Life is a Ride

Every day life is full of fun and interesting things, enjoy the few that I chose to post about.

Friday, August 19, 2011

Becoming My Ultimate Me

A few days ago I was asked by someone very close to me to consider: "Who I was becoming". That thought has run through my mind over the past few days.
In my eyes I was becoming a kick butt Administrative Assistant an obedient daughter, a good fiance', and had ever intention of becoming "My Ultimate Me" the kind of girl who is just beautiful inside and out, the girl who everyone looks at and says wow she is such a great girl, sweet, kind, helpful, smart, clean, spiritual, thoughtful, happy, an amazing kick butt wife, a good friend, a great daughter or sister etc.
When I was asked to think about "Who I was becoming" to be honest I was offended at first.

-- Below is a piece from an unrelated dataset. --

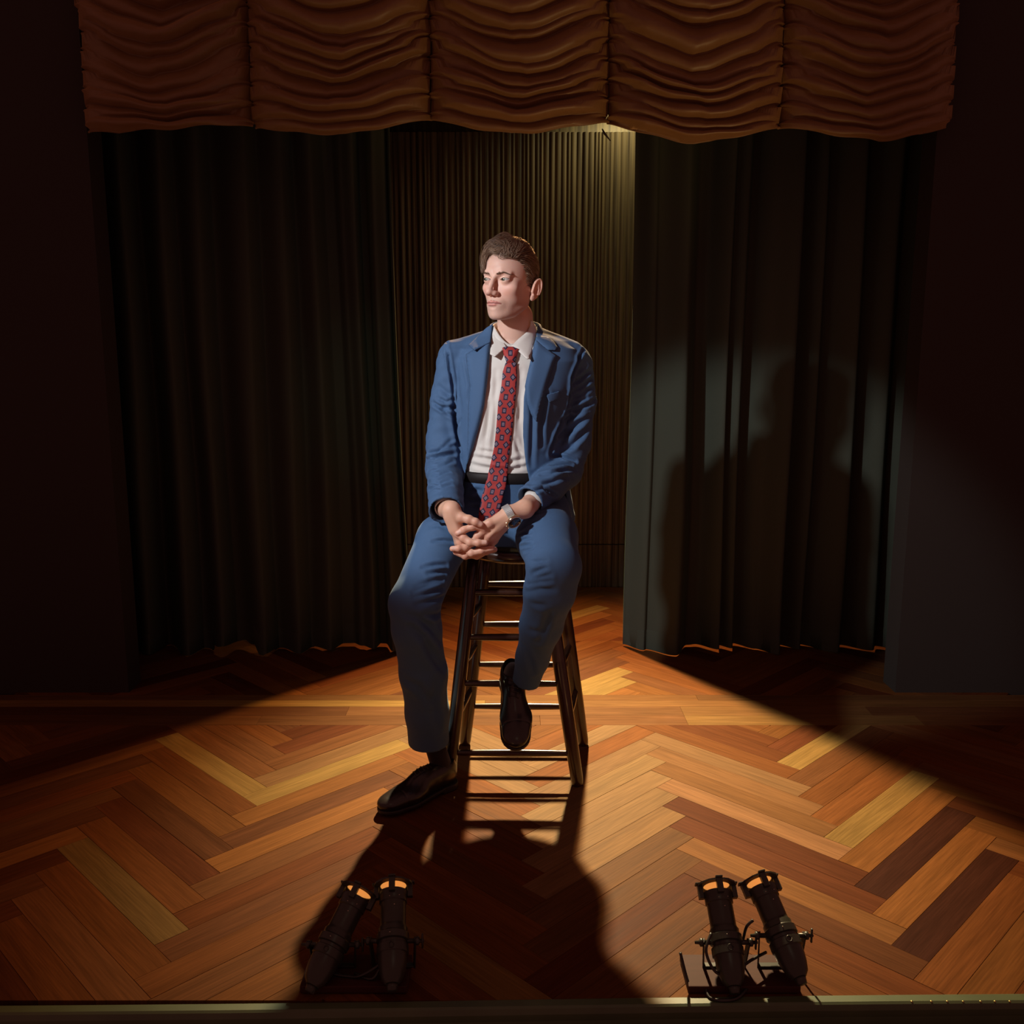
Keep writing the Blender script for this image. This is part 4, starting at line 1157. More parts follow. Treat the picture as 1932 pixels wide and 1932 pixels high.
J_SECS = [(1.372, .014, 2.882, .060, .058, 2), (1.350, .016, 2.882, .088, .074, 2), (1.328, .018, 2.882, .140, .088, 2.1), (1.305, .019, 2.88, .178, .100, 2.3), (1.27, .018, 2.878, .190, .117, 2.3), (1.19, .012, 2.872, .178, .130, 2.3),
          (1.10, .002, 2.87, .165, .131, 2.2), (1.02, -.005, 2.87, .158, .130, 2.2), (.95, -.004, 2.875, .165, .134, 2.2), (.88, 0, 2.885, .178, .142, 2.3), (.80, .004, 2.895, .190, .150, 2.3), (.765, .004, 2.90, .192, .152, 2.3)]
def jacket_solid(P, g=0.0):
    d = sd_loft(P, J_SECS)-g
    return d
def jacket_sdf(P):
    a, b = arms(P)
    T_ = jacket_solid(P); sh = np.abs(T_+0.0045)-0.0045
    # open bottom: remove caps
    sh = smax(sh, (0.785-P[:, 2]), 0.004); sh = smax(sh, P[:, 2]-1.362, 0.004)
    # front opening between the two edges
    px, py = px_of(P)
    m_ = 0.00157
    wl = (px-np.interp(py, ely, elx))*m_; wr = (np.interp(py, ery, erx)-px)*m_
    front = 2.90-P[:, 1]
    openg = -np.minimum(np.minimum(wl, wr), front)         # negative inside the opening
    # fronts end in a rounded point below the edges
    sh = smax(sh, -openg, 0.002)
    low = (py-(928-np.clip(870-px, 0, 60)*1.3))*m_; lowr = (py-(918-np.clip(px-1000, 0, 80)*0.8))*m_
    cut = np.where(px < 935, low, lowr); cut = np.where(P[:, 1] < 2.84, cut, -1)
    sh = smax(sh, cut, 0.003)
    # sleeves, hollow at the cuff
    pr = arm_r[-1]; dr = (arm_r[-1]-arm_r[-2]); dr /= np.linalg.norm(dr)
    plr = arm_l[-1]; dl = (arm_l[-1]-arm_l[-2]); dl /= np.linalg.norm(dl)
    inn_r, inn_l = arms(P, -0.006)
    ar = np.maximum(a, (P-pr) @ dr-0.004); al_ = np.maximum(b, (P-plr) @ dl-0.002)
    ar = np.where((P-pr) @ dr > -0.05, np.maximum(ar, -inn_r), ar); al_ = np.where((P-plr) @ dl > -0.05, np.maximum(al_, -inn_l), al_)
    up_r = P[:, 2] > 0
    sleeves = np.minimum(ar, al_)
    # padded shoulders
    pad = smin(sd_cap(P, at(872, 664, 2.885), at(935, 640, 2.885), .040, .035), sd_cap(P, at(1078, 668, 2.885), at(1005, 636, 2.885), .040, .035), .01)
    pad = np.maximum(pad, -(T_+0.009))
    inner = T_+0.009
    sleeves = np.where((P[:, 2] > 1.0), np.maximum(sleeves, -inner), np.maximum(sleeves, -(inner+0.02)))
    d = smin(sh, smax(pad, -openg, 0.002), 0.010)
    d = smin(d, sleeves, 0.007)
    return d
lo = V(-.30, 2.55, .74); hi = V(.31, 3.07, 1.385)
jv, jq = surface_nets(jacket_sdf, lo, hi, 0.0030); jv = relax(jv, jq, 1, 0.45)
b0 = bvh_of(jv, jq)
c2 = lambda pts: [(780+x*.18634, 580+y*.18634) for x, y in pts]
JCR = [
    # viewer-left sleeve
    (c2([(150, 925), (215, 970), (300, 1018), (412, 1022)]), 9, 7), (c2([(180, 850), (250, 930), (330, 990), (400, 1000)]), 5, 7), (c2([(200, 700), (260, 800), (330, 860), (395, 900)]), 3, 8),
    (c2([(410, 920), (340, 960), (290, 930)]), 5, 6), (c2([(300, 1030), (360, 1080), (415, 1110)]), 5, 7),
    (c2([(88, 1510), (160, 1480), (250, 1455), (420, 1400)]), 8, 7), (c2([(130, 1545), (230, 1520), (330, 1500), (410, 1490)]), 7, 6), (c2([(150, 1650), (240, 1620), (330, 1590), (400, 1560)]), 5, 7),
    (c2([(110, 1470), (220, 1420), (310, 1405), (400, 1340)]), 4, 7), (c2([(170, 1720), (260, 1700), (360, 1670)]), 5, 6), (c2([(150, 1780), (260, 1790), (370, 1750)]), 4, 6), (c2([(160, 1850), (280, 1830), (380, 1800)]), 4, 6),
    (c2([(345, 350), (352, 480), (375, 640), (400, 780), (412, 960)]), 9, 5), (c2([(412, 960), (430, 1150), (450, 1300), (480, 1450)]), 12, 9),
    # front panels
    (c2([(530, 490), (545, 640), (575, 790), (560, 950)]), 3, 6), (c2([(430, 650), (460, 850), (480, 1050)]), 2, 12), (c2([(490, 1130), (470, 1200), (460, 1290)]), 2, 5),
    # viewer-right sleeve
    (c2([(1720, 430), (1668, 520), (1625, 640), (1598, 720), (1588, 830)]), 8, 5), (c2([(1588, 830), (1570, 920), (1550, 1010), (1530, 1080)]), 8, 6), (c2([(1530, 1080), (1490, 1180), (1440, 1290), (1400, 1420), (1385, 1480)]), 9, 6),
    (c2([(1600, 790), (1680, 740), (1740, 690), (1790, 640)]), 6, 8), (c2([(1590, 870), (1680, 820), (1770, 740), (1820, 720)]), 6, 8), (c2([(1570, 960), (1660, 900), (1760, 830), (1830, 790)]), 5, 8),
    (c2([(1548, 1050), (1640, 1040), (1750, 990), (1845, 920)]), 8, 7), (c2([(1555, 990), (1640, 960), (1740, 920)]), 4, 6), (c2([(1490, 1150), (1600, 1110), (1700, 1060), (1800, 1010)]), 5, 8), (c2([(1440, 1320), (1560, 1260), (1660, 1180), (1770, 1100)]), 6, 9),
    (c2([(1480, 1480), (1600, 1400), (1700, 1300), (1770, 1220)]), 6, 9),
    (c2([(1390, 1500), (1480, 1510), (1560, 1535), (1640, 1560)]), 9, 6), (c2([(1400, 1600), (1500, 1590), (1600, 1600)]), 5, 6), (c2([(1300, 1690), (1400, 1680), (1520, 1650), (1640, 1640)]), 5, 7),
    (c2([(1190, 1790), (1300, 1790), (1420, 1760), (1560, 1720)]), 5, 7), (c2([(1230, 1850), (1310, 1830), (1380, 1870), (1450, 1910)]), 6, 6),
    # armpit and panel folds on the right
    (c2([(1350, 870), (1320, 980), (1300, 1100), (1290, 1250), (1300, 1400)]), 5, 9), (c2([(1190, 880), (1210, 1100), (1200, 1350), (1195, 1600)]), 4, 8)]
jv = crease(jv, jq, b0, [(a_, d_*(1.0 if d_ > 8.5 and w_ < 7 else 1.35), w_*0.85) for a_, d_, w_ in JCR])
nj = vnormals(jv, jq); wob = 0.0012*np.sin(jv[:, 2]*70+jv[:, 0]*40)*np.sin(jv[:, 0]*90-jv[:, 2]*30)+0.0008*np.sin(jv[:, 2]*160+jv[:, 1]*120)
armd = np.minimum(*arms(jv)); jv = jv+nj*(wob*np.clip(1-armd/0.02, 0.2, 1))[:, None]
jacket = quad_object('jacket', jv, jq, M_SUIT, person, org=PO)
jb = bvh_of(jv, jq)
nk_ = (ql[:, 1] < -30) | (ql[:, 2] < -124); hqn = hq[nk_[hq].all(1)]
sj_v = np.concatenate([jv, sv, hv]); sj_q = np.concatenate([jq, sq+len(jv), hqn+len(jv)+len(sv)])
all_bvh = bvh_of(sj_v, sj_q)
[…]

My first thought was "What, am I not being good enough for you?" "Am I doing something wrong?" "Who are you to ask me that?" and after some explanation from that individual and some more talking things started to become a little more clear to me at why I was being asked that very question.
I have been looking at life like it is a big huge check list:

  • Get Up in the Morning- Check
  • Say my morning prayers- Check
  • Get Ready- Check
  • Go to work- Check
  • Run any errands after work- Check
  • Go Home- Check
  • Spend time with the future Hubby :)- Check
  • Make it home for curfew- Check
  • Say evening prayers- Check
  • Read scriptures- Check
  • Go to sleep- Check
  • Repeat

This has become my daily routine/schedule and what I'm suddenly coming to realize is that I'm in a rut where in my mind I'm thinking:
"Wow, I am just kicking butt, I get everything I need to done and then some."
While I was doing all those good things, I lost the small yet important meaningful things that would make that "Ultimate Me".
Yes I went to work everyday but while I was at work, was I helpful? Was I kind? Did I try to help someone Else's day go smoother? Was I happy about it? Was I an example to those around me? Did I keep my standards? Did I make sure that those I love know that I love them?
These are the questions I need to be asking myself at the end of the day; not Did I get all the billing done? Did I make sure the orders all got shipped out that should have? Did I make sure that office order was done? Will I have time after work to get everything done and still spend time with Rob? and the list goes on and on.
I can compare life to how I see the ocean when I'm on scuba diving trips.
All I can see at first is the surface, it's rough, it's exciting, it's confusing, scary and it has it's occasional surprises like Dolphins or Whales but when I put on scuba diving gear and I get in the water, there is just so much more to it than you see on just the surface it's almost indescribable. There are so many different fishes, beautiful reefs and just such a variety of things that make up an ocean that you would never know unless you went down under and explored it extensively. It's a completely different world down there with so much more to it than you would ever know just looking at the surface.
The other day I took a good hard look at myself in the mirror and this is what I saw. My brown eyes, my Black hair piled on top of my head, some light eyeshadow, blush, mascara, eye liner, a cute stripped shirt, and some cute jeans.
The longer I looked the more I began to just see a girl, who just wants to reach for the stars. Who wants to be the most amazing wife, kind, charitable, spiritual, smart, sensitive, understanding, fun loving, positive girl. Who just wants to make sure she is doing all the right things and for the right reasons, who wants to become more than she ever thought she could become. Just like the ocean, had I not really taken a good look at myself and stared deep into what is really truly me right now. Maybe I would have never seen all those small but many things that make me and I would never have known in time what changes I need to start making before somethings may just be too difficult to change for the better.
So while I sat there and stared at myself I asked myself how I become all of those things that I want to become and achieve all those things that I want to achieve?
First off I need to be more confident in myself and just trust myself  and trust that I will make the right decision ultimately and that if I do everything that I can things will work out how they should. Not only should I be trusting myself though and having confidence in myself but also in other people.
I know I need to stop looking at just the surface and get a little deeper. Be more willing to just be myself and not stress or worry about those things that aren't important but look at the small things that maybe right now in the heat of things don't make a difference but later on they add up and make a huge difference.
Becoming that "Ultimate Me" obviously isn't going to be an easy task for me to do and it can constantly change. There will be things that I want more to accomplish or things that I want to become; it will take a lot of time and I'm not going to be perfect at this; sometimes I will get swept away in the waves of life and get sidetracked but I know that if I stay true to the things that I know and if I just believe in myself and those that are close to me that I love I will become the best person I can be. Maybe I won't be perfect in this life, but I can strive to become "My Ultimate Me".